SHORT PROBLEM ▸
Pull out from the material below all lines with "follow".

SOURCE EXCERPT ▸
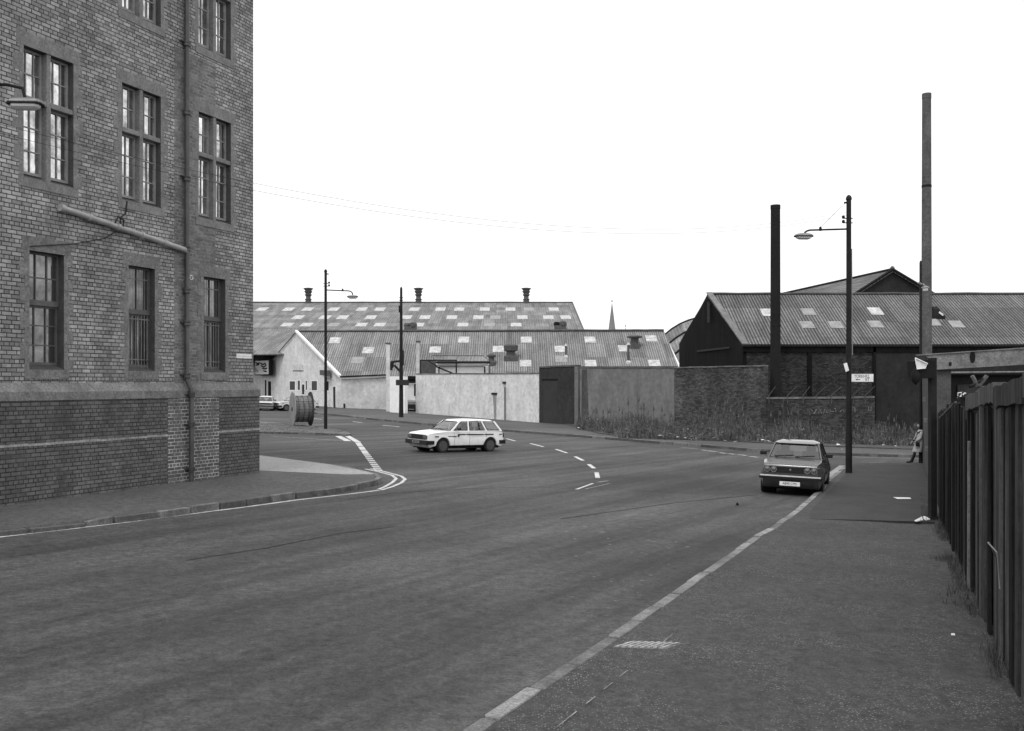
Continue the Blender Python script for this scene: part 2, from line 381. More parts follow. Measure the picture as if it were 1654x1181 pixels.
# a patch of newer tar beyond the step, slightly raised
st = .05
flat('raised_pavement', mat('new_tar', .040, .2, 1.2, fine=.3, fsc=40), [G(1307,838,KD+.006), G(1400,840,KD+.03), G(1450,841.5,KD+st), G(1514,843,KD+st), G(1507,800,KD+st), G(1501,780,KD+st), G(1489,750,KD+st), G(1380,751,KD+st), G(1365,767,KD+.01), G(1340,792,KD+.006), G(1312,822,KD+.006)], .05)
# cable cover and boards on the pavement
cv = thing('inspection_cover', 'ribbed pale inspection cover set in the pavement beside the near kerb', 'manhole cover', G(1048,1043,KD))
c = G(1048,1043,KD)
SK = .9                                                  # the cover is skewed to follow the kerb
def cq(u, v, z): return Vector((c.x+u+v*SK, c.y+v, c.z+z-.033*(u+v*SK)))
b = MB().hexa([cq(-.29,-.13,-.01), cq(.27,-.13,-.01), cq(.27,.13,-.01), cq(-.29,.13,-.01)], [cq(-.29,-.13,.006), cq(.27,-.13,.006), cq(.27,.13,.006), cq(-.29,.13,.006)]); b.build('cover_frame', m_kerbd, cv)
b = MB()
for i in range(8):
    x = -.27+i*.066
    for v0, v1 in ((-.11,-.008),(.008,.11)):
        b.hexa([cq(x,v0,.004), cq(x+.032,v0,.004), cq(x+.052,v1,.004), cq(x+.02,v1,.004)], [cq(x,v0,.017), cq(x+.032,v0,.017), cq(x+.052,v1,.017), cq(x+.02,v1,.017)])
b.build('rib_plate', mat('worn_cast_ribs', .36, .4, 9, .6, fine=.3, fsc=60), cv)
# left pavement round the corner of the brick building
LD = .14
OC = Vector((-7.0, 26.4, 0))
lk = [G(-260,888,.07), G(-60,866.5,.07), G(49,854.5,.08), G(140,845,.07), G(185,835,.13), G(258,826,LD), G(399,807,LD), G(479,796,LD), G(544,788.5,LD), G(580,782,LD), G(600,778,LD), G(611,775,LD), G(616,771,LD)]
lk2 = [G(616,771,LD), G(610,765.5,LD), G(595,761.5,LD), G(540,750.5,LD), G(419,735,LD), G(250,712,LD)]
wl = [OC+U*26+NV*-.3, OC+U*12+NV*-.3, OC+U*6+NV*-.3, OC+U*-.6+NV*-.3]
flat('left_pavement', m_paveL, [*offset_line(lk, .15)[:-1], G(609,768,LD), G(560,766.3,LD), G(420,763,LD), *[Vector((p.x, p.y, CH-2.46)) for p in reversed([OC+U*10.0-NV*.3, OC+U*20-NV*.3, OC+U*-.4-NV*.3][:0] or [OC+U*20-NV*.3, OC+U*-.3-NV*.3])]])
flat('concrete_pavement', m_conc, [G(606,765.5,LD), G(595,762,LD), G(540,750.9,LD), G(419,735.4,LD), G(250,713,LD), G(270,762,LD), G(420,763,LD), G(560,766.2,LD)])
kerbline('left_kerb', m_kerbd, lk, .15, 1, stone=.95)
kerbline('side_street_kerb', m_kerb, lk2[:4], .12, 1, stone=.8, top=.004)
# verge of waste ground with the cable drum, beyond the side street
VD = .09
vg = [G(300,697,VD), G(419,697.5,VD), G(480,698.5,VD), G(540,700,VD), G(560,702,VD), G(567,701,VD), G(560,697,VD), G(545,692.5,VD), G(500,688,VD), G(470,684,VD), G(419,680,VD), G(300,676,VD)]
flat('verge', mat('waste_ground', .10, .4, .8, fine=.5, fsc=9, bump=.5), vg, .14)
kerbline('verge_kerb', m_kerb, vg[:6], .16, 1, stone=.9, top=.01)
# far pavement below the long walls
FD = .13
fk = [G(240,648,FD), G(330,650.5,FD), G(420,657.5,FD), G(503,666,FD), G(560,671,FD), G(600,675.5,FD), G(680,683,FD), G(760,690,FD), G(860,697.3,FD), G(935,702.7,FD), G(1000,708,FD), G(1110,716.5,FD), G(1230,726,FD), G(1330,731,FD), G(1480,735,FD), G(1700,738,FD)]
back = [gp(60, 100, FD), gp(60, 127, FD), gp(-60, 127, FD)]
flat('far_pavement', m_paveL, fk+back, .18)
kerbline('far_kerb', m_kerbd, fk, .16, 1, stone=1.0, top=.012)
bankp = [G(930,690,FD), G(965,700,FD), G(1000,705,FD), G(1090,708.5,FD), G(1230,716,FD), G(1340,722,FD), G(1500,727.5,FD), gp(34, 56, FD), gp(34, 66, FD), gp(12, 66, FD), gp(4, 76, FD)]
flat('weedy_bank', m_dirt, [p+Vector((0,0,.06)) for p in bankp], .12)

# ---------------------------------------------------------------- painted lines: thin sheets 4 mm above the road
def mark(b, px, dz=.004): b.poly([G(x, y, dz) for x, y in px])
def stroke(b, pts, w0, dz=.004, w1=None):
    P_ = [G(x, y, dz) for x, y in pts]; n = len(P_)
    L = offset_line(P_, w0/2); R = offset_line(P_, -w0/2)
    for i in range(n-1): b.poly([L[i], L[i+1], R[i+1], R[i]])
b = MB(); stroke(b, [(-260,899),(-60,874.5),(49,861.5),(120,853.5),(200,844),(300,831),(400,818.5),(480,807.5),(560,798.5),(612,792)], .12)
tag(b.build('kerbside_line', mat('worn_yellow_line', .45, .3, 3, fine=.3, fsc=30)), kind='structure')
b = MB()
stroke(b, [(590,757.5),(612,762),(634,768),(640,773),(634,779),(622,786),(611,790.5)], .10)
stroke(b, [(598,757),(622,762),(648,769),(654.5,774),(648,780),(634,786),(616,791.5)], .10)
tag(b.build('double_corner_line', m_line), kind='structure')
b = MB()
def dashes(b, a, c, n, fill, w0, dz=.004):
    a = Vector(a); c = Vector(c)
    for i in range(n):
        p = a+(c-a)*(i/n); q = a+(c-a)*((i+fill)/n); stroke(b, [tuple(p), tuple(q)], w0, dz)
stroke(b, [(545,704.5),(561,712.5)], .38); stroke(b, [(560,704),(578,714.5)], .32)
dashes(b, (578,715), (592,734), 3, .85, .25); dashes(b, (592,734), (612.5,761.5), 9, .62, .26)
tag(b.build('give_way_line', m_line), kind='structure')
b = MB(); stroke(b, [(437,704.7),(500,708.3),(578,714)], .09)
tag(b.build('side_street_line', m_linew), kind='structure')
b = MB()
for a, c, w0 in [((505,676),(520,677.5),.16), ((570,681),(585,682.8),.16), ((618,687),(645,689.3),.18), ((818,708.5),(832,712.4),.13), ((856.5,716.3),(878,721.8),.13), ((897.5,725.5),(915.7,731.7),.13), ((929,737.5),(942,744),.15), ((951,750),(959.5,756.5),.15), ((963.5,763),(965.5,772),.15), ((931,790.3),(957,780.8),.11)]:
    stroke(b, [a, c], w0)
tag(b.build('centre_line', m_line), kind='structure')
b = MB()
for a, c, w0 in [((965,779),(982,776.6),.09), ((1133,726.6),(1158,730),.22), ((1162.5,731),(1172,732.6),.22), ((1176,732.5),(1187,734),.24), ((1193.5,734.2),(1205,736),.25), ((1211,737),(1225,738.8),.25), ((1100,722.5),(1128,725.5),.1), ((1378,738.3),(1486,740.8),.11), ((945,790),(985,781),.04), ((1333,773),(1362,752),.5)]:
    stroke(b, [a, c], w0)
tag(b.build('worn_road_marking', m_linew), kind='structure')
b = MB()                                                  # patches of newer tar in the carriageway
mark(b, [(860,788),(1000,791),(1090,797),(1225,800),(1230,786),(1100,768),(985,770)], .003)
tag(b.build('tar_patch', asphalt('patched_asphalt', .056)), kind='structure')
b = MB()
for pts in ([(560,806),(640,796),(760,789),(860,786.5)], [(1225,799),(1090,812),(990,826),(905,838)], [(300,905),(430,885),(545,862),(640,850)]): stroke(b, pts, .035, .006)
tag(b.build('road_seam', mat('bitumen_seam', .030, .3, 3)), kind='structure')
b = MB(); random.seed(3)
for i in range(60):                                        # chipped scabs in the surface coat
    x = random.uniform(905, 1120); y = random.uniform(850, 1000)
    if x > 1150-(y-860)*1.2: continue
    l = random.uniform(3, 14); h = random.uniform(.4, 1.0)
    b.poly([G(x, y, .004), G(x+l*.5, y-h, .004), G(x+l, y+random.uniform(-h, h), .004), G(x+l*.5, y+h, .004)])
tag(b.build('road_scabs', mat('worn_stone_chips', .13, .3, 6)), kind='structure')

# ================================================================ BRICK BUILDING ON THE LEFT
B0 = thing('brick_building', 'tall sooty brick building with stone dressed windows at the left street corner', 'building', (OC.x, OC.y, 0))
REC = -.12
def WI(px, py, off=REC):
    d = Vector(((px-CX)/F, 1, (HZ-py)/F)); o = OC+NV*off
    t = (o-CAMP).dot(NV)/d.dot(NV); p = CAMP+d*t; return (p-o).dot(U), p.z
def W(s, z, off=0.0): q = OC+U*s+NV*off; return Vector((q.x, q.y, z))
def wbox(b, s0, s1, z0, z1, o0, o1):
    return b.hexa([W(s0,z0,o0), W(s1,z0,o0), W(s1,z0,o1), W(s0,z0,o1)], [W(s0,z1,o0), W(s1,z1,o0), W(s1,z1,o1), W(s0,z1,o1)])
ZT = 16.5; S0 = .12; S1 = 21.0
up = [(1.06,2.30), (3.63,4.86), (6.24,7.50), (9.0,10.25)]         # mullioned windows: (right edge, left edge) along the wall
lo = [(1.28,2.11), (3.83,4.66), (6.49,7.36), (9.25,10.1)]
wins = []
for a, c_ in up: wins += [('up', a, c_, 7.07, 9.80), ('up', a, c_, 11.5, 14.2)]
for i, (a, c_) in enumerate(lo): wins += [('bar' if i in (0, 1) else 'sash', a, c_, 3.07, 5.56)]
def wall_grid(b, s0, s1, z0, z1, off, holes, extra_s=(), extra_z=()):
    ss = sorted({s0, s1, *extra_s, *[h[i] for h in holes for i in (0, 1) if s0 < h[i] < s1]})
    zs = sorted({z0, z1, *extra_z, *[h[i] for h in holes for i in (2, 3) if z0 < h[i] < z1]})
    for i in range(len(ss)-1):
        for j in range(len(zs)-1):
            cs_, cz = (ss[i]+ss[i+1])/2, (zs[j]+zs[j+1])/2
            if any(h[0] < cs_ < h[1] and h[2] < cz < h[3] for h in holes): continue
            b.poly([W(ss[i],zs[j],off), W(ss[i+1],zs[j],off), W(ss[i+1],zs[j+1],off), W(ss[i],zs[j+1],off)])
holes = [(a, c_, z0, z1) for _, a, c_, z0, z1 in wins]
PS0, PS1 = WI(348,700,REC)[0], WI(265,700,REC)[0]                # the repointed strip round the downpipe
b = MB(); wall_grid(b, S0, S1, 2.75, ZT, REC, holes+[(PS0, PS1-.35, 2.75, 11.2)])
b.poly([W(S0,2.0,REC), W(S0,ZT,REC), W(S0,ZT,-14), W(S0,2.0,-14)]); b.poly([W(S0,ZT,REC), W(S1,ZT,REC), W(S1,ZT,-14), W(S0,ZT,-14)])
b.poly([W(S1,0,REC), W(S1,ZT,REC), W(S1,ZT,-14), W(S1,0,-14)]); b.poly([W(S0,-.2,-14), W(S0,ZT,-14), W(S1,ZT,-14), W(S1,-.2,-14)])
b.build('wall', m_bwall, B0)
b = MB(); wall_grid(b, PS0, PS1-.35, 2.75, 11.2, REC, holes); b.build('repointed_wall', m_repoint2, B0)
b = MB(); wall_grid(b, 0, PS0, -.3, 2.42, 0, []); wall_grid(b, PS1, S1, -.3, 2.42, 0, [])
b.poly([W(0,-.3,0), W(0,2.42,0), W(0,2.42,-14), W(0,-.3,-14)]); b.build('plinth', m_plinth, B0)
b = MB(); wall_grid(b, PS0, PS1, -.3, 2.42, 0, []); b.build('repointed_plinth', m_repoint, B0)
b = MB()                                                         # weathered stone band, sloping back to the wall
b.hexa([W(-.02,2.42,-.2), W(S1,2.42,-.2), W(S1,2.42,.02), W(-.02,2.42,.02)], [W(-.02,2.60,-.2), W(S1,2.60,-.2), W(S1,2.60,.02), W(-.02,2.60,.02)])
b.hexa([W(-.015,2.60,-.2), W(S1,2.60,-.2), W(S1,2.60,.015), W(-.015,2.60,.015)], [W(.1,2.79,-.2), W(S1,2.79,-.2), W(S1,2.79,REC+.004), W(.1,2.79,REC+.004)])
b.build('stone_band', m_stone, B0)
b = MB(); random.seed(11)                                        # painted line along the plinth
ml_ = mat('worn_white_line', .30, .3, 3, fine=.3, fsc=20)
for sa, sb in ((0, PS0), (PS1, S1)):
    s = sa; b = MB()
    while s < sb:
        l = random.uniform(.3, .9); wbox(b, s, min(s+l, sb), 1.475+random.uniform(-.008,.008), 1.525+random.uniform(-.006,.01), .001, .004); s += l
    b.build('painted_line', ml_, B0)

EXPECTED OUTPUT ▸
Continue the Blender Python script for this scene: part 2, from line 381. More parts follow. Measure the picture as if it were 1654x1181 pixels.
SK = .9                                                  # the cover is skewed to follow the kerb